Long-Term Atmospheric Changes in a Convection-Permitting Regional Climate Model Hindcast Simulation over Northern Germany and the German Bight


Long-term atmospheric changes are a result of complex interactions on various spatial scales. In this study, we examine the long-term variability of the most important meteorological variables in a convection-permitting regional climate model simulation. A consistent, gridded data set from 1948 to 2014 was computed using the regional climate model COSMO-CLM with a very high convection-permitting resolution at a grid distance of 2.8 km, for a region encompassing the German Bight and Northern Germany. This is one of the very first atmospheric model simulations with such high resolution, and covering several decades. Using a very high-resolution hindcast, this study aims to extend knowledge of the significance of regional details for long-term variability and multi-decadal trends of several meteorological variables such as wind, temperature, cloud cover, precipitation, and convective available potential energy (CAPE).
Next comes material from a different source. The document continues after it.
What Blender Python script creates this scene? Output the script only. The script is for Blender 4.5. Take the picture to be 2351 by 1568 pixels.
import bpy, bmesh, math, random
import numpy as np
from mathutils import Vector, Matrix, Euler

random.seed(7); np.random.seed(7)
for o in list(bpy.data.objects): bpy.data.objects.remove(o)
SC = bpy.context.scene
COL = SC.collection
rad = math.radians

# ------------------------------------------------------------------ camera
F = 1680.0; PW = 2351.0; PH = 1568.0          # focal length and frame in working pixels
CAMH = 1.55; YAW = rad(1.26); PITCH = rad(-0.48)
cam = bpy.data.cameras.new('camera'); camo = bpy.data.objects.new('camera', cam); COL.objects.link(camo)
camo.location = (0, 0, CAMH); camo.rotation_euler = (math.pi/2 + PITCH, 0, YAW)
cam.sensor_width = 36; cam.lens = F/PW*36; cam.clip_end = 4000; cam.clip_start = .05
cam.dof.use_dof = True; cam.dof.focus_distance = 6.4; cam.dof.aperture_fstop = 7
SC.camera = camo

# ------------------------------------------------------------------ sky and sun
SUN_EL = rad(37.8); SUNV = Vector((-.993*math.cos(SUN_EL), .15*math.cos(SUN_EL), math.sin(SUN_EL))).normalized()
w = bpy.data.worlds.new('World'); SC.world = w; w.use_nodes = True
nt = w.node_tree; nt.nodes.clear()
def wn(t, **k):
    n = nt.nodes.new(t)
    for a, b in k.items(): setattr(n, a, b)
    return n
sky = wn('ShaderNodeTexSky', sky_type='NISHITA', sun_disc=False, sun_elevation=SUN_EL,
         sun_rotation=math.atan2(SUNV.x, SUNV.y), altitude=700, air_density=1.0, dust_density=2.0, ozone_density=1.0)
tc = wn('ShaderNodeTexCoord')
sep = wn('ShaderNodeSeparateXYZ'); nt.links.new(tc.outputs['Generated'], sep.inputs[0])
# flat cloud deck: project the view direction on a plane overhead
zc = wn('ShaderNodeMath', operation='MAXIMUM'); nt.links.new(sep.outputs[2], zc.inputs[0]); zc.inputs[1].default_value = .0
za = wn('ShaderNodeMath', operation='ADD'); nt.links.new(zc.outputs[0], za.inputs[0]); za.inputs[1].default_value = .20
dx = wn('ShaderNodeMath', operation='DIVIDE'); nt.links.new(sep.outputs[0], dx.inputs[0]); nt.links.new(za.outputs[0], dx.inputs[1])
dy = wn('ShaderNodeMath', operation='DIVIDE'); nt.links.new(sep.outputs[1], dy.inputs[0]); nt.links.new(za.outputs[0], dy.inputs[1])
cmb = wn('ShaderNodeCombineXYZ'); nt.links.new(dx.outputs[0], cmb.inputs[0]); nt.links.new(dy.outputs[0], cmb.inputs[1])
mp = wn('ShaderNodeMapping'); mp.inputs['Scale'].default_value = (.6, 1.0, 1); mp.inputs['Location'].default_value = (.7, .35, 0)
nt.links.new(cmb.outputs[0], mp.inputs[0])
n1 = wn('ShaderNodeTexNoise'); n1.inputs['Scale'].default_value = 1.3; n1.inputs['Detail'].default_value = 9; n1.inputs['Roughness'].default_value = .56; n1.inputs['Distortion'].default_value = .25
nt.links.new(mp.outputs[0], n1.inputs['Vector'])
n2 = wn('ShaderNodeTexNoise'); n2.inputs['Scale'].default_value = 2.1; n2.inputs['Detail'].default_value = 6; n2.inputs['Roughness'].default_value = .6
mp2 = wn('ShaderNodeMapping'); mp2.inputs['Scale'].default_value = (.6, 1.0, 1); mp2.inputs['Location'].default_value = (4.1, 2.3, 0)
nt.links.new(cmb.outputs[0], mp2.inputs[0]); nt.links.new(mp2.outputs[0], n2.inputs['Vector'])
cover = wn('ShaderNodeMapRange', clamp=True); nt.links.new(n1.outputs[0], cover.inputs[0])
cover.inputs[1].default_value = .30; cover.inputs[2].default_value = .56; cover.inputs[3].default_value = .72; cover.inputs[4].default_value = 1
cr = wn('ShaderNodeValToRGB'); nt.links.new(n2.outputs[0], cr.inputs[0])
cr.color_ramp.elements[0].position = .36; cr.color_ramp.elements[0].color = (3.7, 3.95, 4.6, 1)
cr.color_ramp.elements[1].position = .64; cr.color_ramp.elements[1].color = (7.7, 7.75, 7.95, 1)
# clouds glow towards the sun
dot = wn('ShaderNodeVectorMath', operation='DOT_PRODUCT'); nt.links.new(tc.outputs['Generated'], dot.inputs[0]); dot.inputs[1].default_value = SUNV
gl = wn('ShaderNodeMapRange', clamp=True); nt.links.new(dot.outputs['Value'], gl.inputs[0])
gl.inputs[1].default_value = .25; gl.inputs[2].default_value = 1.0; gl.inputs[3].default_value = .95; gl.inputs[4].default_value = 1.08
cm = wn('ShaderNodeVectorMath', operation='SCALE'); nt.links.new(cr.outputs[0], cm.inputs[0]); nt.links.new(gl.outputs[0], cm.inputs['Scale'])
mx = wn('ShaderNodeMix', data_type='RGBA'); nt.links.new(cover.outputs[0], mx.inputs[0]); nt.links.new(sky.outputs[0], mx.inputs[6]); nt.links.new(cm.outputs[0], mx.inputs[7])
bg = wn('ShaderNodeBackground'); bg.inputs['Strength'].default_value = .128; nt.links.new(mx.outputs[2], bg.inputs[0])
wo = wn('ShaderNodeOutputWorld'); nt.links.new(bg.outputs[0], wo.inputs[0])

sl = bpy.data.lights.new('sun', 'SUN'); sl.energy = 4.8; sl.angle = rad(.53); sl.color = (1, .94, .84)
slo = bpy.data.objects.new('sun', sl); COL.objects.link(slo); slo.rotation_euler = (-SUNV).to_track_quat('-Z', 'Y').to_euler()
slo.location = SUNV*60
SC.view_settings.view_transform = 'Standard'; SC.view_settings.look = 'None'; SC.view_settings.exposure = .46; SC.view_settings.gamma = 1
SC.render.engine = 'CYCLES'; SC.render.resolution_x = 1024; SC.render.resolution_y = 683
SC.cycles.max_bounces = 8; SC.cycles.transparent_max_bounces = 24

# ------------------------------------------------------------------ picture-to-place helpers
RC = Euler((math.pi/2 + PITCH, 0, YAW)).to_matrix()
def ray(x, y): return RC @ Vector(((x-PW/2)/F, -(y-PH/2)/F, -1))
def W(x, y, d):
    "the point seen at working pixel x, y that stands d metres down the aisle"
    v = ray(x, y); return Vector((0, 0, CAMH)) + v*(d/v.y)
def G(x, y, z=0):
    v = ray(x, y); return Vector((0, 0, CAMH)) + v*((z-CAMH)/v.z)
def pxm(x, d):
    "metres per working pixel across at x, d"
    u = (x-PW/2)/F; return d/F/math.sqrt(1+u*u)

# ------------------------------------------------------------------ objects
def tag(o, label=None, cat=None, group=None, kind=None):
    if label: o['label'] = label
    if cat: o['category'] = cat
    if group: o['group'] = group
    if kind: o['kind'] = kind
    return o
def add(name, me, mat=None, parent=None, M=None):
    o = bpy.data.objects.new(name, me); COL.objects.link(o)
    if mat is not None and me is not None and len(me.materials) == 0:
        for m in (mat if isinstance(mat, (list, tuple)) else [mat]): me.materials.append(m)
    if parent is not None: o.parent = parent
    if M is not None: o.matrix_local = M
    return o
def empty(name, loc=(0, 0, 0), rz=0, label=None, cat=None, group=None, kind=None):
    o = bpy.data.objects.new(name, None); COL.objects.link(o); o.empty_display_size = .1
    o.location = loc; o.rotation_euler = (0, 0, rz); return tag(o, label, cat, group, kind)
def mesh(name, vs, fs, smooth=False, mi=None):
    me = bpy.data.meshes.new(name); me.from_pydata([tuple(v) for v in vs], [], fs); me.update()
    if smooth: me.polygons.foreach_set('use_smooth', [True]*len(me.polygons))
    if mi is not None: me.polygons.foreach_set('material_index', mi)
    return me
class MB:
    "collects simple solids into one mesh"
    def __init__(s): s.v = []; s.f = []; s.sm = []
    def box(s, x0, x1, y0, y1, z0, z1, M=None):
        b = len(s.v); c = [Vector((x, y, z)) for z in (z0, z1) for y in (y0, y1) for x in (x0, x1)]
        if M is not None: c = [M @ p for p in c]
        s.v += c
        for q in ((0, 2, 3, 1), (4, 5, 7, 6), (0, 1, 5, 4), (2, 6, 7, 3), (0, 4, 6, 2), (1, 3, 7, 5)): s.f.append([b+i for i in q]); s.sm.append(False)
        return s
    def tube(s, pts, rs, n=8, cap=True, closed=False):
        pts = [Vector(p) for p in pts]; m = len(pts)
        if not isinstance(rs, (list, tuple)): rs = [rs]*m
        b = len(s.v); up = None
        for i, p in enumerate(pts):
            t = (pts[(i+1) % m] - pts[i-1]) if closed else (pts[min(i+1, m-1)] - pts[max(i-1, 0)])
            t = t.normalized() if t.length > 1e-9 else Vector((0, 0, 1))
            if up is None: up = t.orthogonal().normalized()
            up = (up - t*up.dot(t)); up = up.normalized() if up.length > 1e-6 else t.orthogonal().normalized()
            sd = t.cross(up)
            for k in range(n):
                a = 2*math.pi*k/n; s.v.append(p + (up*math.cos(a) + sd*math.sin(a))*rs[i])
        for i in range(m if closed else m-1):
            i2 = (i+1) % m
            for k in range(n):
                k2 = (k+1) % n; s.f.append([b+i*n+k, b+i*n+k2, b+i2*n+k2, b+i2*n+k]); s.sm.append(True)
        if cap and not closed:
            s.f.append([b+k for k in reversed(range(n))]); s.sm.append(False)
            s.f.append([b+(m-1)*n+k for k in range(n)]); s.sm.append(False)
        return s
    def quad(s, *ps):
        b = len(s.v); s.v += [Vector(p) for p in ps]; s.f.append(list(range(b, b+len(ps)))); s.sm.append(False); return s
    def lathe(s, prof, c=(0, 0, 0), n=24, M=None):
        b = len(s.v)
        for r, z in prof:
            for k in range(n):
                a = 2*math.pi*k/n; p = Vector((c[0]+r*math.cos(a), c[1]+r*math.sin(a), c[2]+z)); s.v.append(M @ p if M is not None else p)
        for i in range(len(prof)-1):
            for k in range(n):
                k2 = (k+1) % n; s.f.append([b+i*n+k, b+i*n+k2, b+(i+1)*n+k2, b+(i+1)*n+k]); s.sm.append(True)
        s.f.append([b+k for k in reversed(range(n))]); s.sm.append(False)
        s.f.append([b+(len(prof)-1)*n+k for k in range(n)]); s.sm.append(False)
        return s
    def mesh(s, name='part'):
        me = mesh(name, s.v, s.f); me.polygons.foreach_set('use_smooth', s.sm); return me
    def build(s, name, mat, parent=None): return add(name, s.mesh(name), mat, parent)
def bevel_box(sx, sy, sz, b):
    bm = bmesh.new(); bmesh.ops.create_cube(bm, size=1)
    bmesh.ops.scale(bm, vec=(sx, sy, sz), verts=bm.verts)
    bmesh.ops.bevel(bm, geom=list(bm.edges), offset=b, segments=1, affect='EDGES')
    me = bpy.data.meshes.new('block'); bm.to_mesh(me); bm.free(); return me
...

This study demonstrates that most variables show merely large decadal variability and no long-term trends. The analysis shows that the most distinct and significant positive trends occur in temperature and in CAPE for annual mean values as well as for extreme events. No clear and no significant trend is detectable for the annual sum of precipitation and for extreme precipitation. However, spatial structures in the trends remain weak.